▶ Given information:
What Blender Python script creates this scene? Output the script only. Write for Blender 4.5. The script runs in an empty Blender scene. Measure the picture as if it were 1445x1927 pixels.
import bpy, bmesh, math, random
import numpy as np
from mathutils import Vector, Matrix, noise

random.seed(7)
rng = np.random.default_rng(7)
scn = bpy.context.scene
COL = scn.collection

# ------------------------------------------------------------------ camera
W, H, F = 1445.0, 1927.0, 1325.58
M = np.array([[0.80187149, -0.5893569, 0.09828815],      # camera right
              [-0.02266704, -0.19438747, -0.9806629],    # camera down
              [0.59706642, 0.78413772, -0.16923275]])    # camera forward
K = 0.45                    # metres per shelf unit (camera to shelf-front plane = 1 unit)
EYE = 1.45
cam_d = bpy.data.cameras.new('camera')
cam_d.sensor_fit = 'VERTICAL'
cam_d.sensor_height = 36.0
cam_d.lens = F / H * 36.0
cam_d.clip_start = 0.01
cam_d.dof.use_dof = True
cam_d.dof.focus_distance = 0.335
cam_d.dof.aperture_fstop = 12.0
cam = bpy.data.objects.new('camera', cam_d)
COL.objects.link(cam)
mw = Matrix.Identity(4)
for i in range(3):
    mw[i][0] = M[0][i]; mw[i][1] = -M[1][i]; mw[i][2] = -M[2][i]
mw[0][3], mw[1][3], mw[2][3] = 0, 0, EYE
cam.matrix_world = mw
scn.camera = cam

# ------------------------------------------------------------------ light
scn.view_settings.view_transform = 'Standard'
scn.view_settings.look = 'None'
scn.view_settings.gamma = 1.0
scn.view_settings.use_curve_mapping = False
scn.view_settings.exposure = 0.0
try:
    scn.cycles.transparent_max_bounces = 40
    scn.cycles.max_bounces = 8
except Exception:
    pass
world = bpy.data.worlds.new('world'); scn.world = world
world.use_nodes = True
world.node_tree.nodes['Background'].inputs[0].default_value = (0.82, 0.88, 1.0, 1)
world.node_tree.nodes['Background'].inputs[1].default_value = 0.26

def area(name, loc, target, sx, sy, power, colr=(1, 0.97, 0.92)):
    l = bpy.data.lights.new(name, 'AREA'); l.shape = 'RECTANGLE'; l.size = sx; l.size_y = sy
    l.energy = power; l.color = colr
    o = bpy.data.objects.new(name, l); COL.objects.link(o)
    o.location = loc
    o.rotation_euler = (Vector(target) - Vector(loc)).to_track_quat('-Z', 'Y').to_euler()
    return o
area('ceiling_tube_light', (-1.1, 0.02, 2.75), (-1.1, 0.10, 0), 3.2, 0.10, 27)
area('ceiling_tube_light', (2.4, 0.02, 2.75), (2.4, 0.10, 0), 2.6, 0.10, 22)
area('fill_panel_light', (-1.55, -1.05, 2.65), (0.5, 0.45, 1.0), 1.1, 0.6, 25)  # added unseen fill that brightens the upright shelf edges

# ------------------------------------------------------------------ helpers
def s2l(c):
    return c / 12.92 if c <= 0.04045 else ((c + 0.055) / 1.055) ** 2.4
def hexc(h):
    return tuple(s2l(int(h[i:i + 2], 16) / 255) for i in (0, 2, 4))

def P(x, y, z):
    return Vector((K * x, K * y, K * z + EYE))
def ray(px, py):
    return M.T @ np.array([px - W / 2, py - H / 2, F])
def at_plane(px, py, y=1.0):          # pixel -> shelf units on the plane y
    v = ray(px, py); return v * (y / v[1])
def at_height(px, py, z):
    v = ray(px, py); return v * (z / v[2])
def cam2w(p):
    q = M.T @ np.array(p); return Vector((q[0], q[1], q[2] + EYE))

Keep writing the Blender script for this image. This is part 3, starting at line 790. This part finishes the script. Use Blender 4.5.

▶ Set exercise:
All entries shown above should be printed again exactly.

▶ Response to the exercise:
What Blender Python script creates this scene? Output the script only. Write for Blender 4.5. The script runs in an empty Blender scene. Measure the picture as if it were 1445x1927 pixels.
import bpy, bmesh, math, random
import numpy as np
from mathutils import Vector, Matrix, noise

random.seed(7)
rng = np.random.default_rng(7)
scn = bpy.context.scene
COL = scn.collection

# ------------------------------------------------------------------ camera
W, H, F = 1445.0, 1927.0, 1325.58
M = np.array([[0.80187149, -0.5893569, 0.09828815],      # camera right
              [-0.02266704, -0.19438747, -0.9806629],    # camera down
              [0.59706642, 0.78413772, -0.16923275]])    # camera forward
K = 0.45                    # metres per shelf unit (camera to shelf-front plane = 1 unit)
EYE = 1.45
cam_d = bpy.data.cameras.new('camera')
cam_d.sensor_fit = 'VERTICAL'
cam_d.sensor_height = 36.0
cam_d.lens = F / H * 36.0
cam_d.clip_start = 0.01
cam_d.dof.use_dof = True
cam_d.dof.focus_distance = 0.335
cam_d.dof.aperture_fstop = 12.0
cam = bpy.data.objects.new('camera', cam_d)
COL.objects.link(cam)
mw = Matrix.Identity(4)
for i in range(3):
    mw[i][0] = M[0][i]; mw[i][1] = -M[1][i]; mw[i][2] = -M[2][i]
mw[0][3], mw[1][3], mw[2][3] = 0, 0, EYE
cam.matrix_world = mw
scn.camera = cam

# ------------------------------------------------------------------ light
scn.view_settings.view_transform = 'Standard'
scn.view_settings.look = 'None'
scn.view_settings.gamma = 1.0
scn.view_settings.use_curve_mapping = False
scn.view_settings.exposure = 0.0
try:
    scn.cycles.transparent_max_bounces = 40
    scn.cycles.max_bounces = 8
except Exception:
    pass
world = bpy.data.worlds.new('world'); scn.world = world
world.use_nodes = True
world.node_tree.nodes['Background'].inputs[0].default_value = (0.82, 0.88, 1.0, 1)
world.node_tree.nodes['Background'].inputs[1].default_value = 0.26

def area(name, loc, target, sx, sy, power, colr=(1, 0.97, 0.92)):
    l = bpy.data.lights.new(name, 'AREA'); l.shape = 'RECTANGLE'; l.size = sx; l.size_y = sy
    l.energy = power; l.color = colr
    o = bpy.data.objects.new(name, l); COL.objects.link(o)
    o.location = loc
    o.rotation_euler = (Vector(target) - Vector(loc)).to_track_quat('-Z', 'Y').to_euler()
    return o
area('ceiling_tube_light', (-1.1, 0.02, 2.75), (-1.1, 0.10, 0), 3.2, 0.10, 27)
area('ceiling_tube_light', (2.4, 0.02, 2.75), (2.4, 0.10, 0), 2.6, 0.10, 22)
area('fill_panel_light', (-1.55, -1.05, 2.65), (0.5, 0.45, 1.0), 1.1, 0.6, 25)  # added unseen fill that brightens the upright shelf edges

# ------------------------------------------------------------------ helpers
def s2l(c):
    return c / 12.92 if c <= 0.04045 else ((c + 0.055) / 1.055) ** 2.4
def hexc(h):
    return tuple(s2l(int(h[i:i + 2], 16) / 255) for i in (0, 2, 4))

def P(x, y, z):
    return Vector((K * x, K * y, K * z + EYE))
def ray(px, py):
    return M.T @ np.array([px - W / 2, py - H / 2, F])
def at_plane(px, py, y=1.0):          # pixel -> shelf units on the plane y
    v = ray(px, py); return v * (y / v[1])
def at_height(px, py, z):
    v = ray(px, py); return v * (z / v[2])
def cam2w(p):
    q = M.T @ np.array(p); return Vector((q[0], q[1], q[2] + EYE))

Keep writing the Blender script for this image. This is part 3, starting at line 790. This part finishes the script. Use Blender 4.5.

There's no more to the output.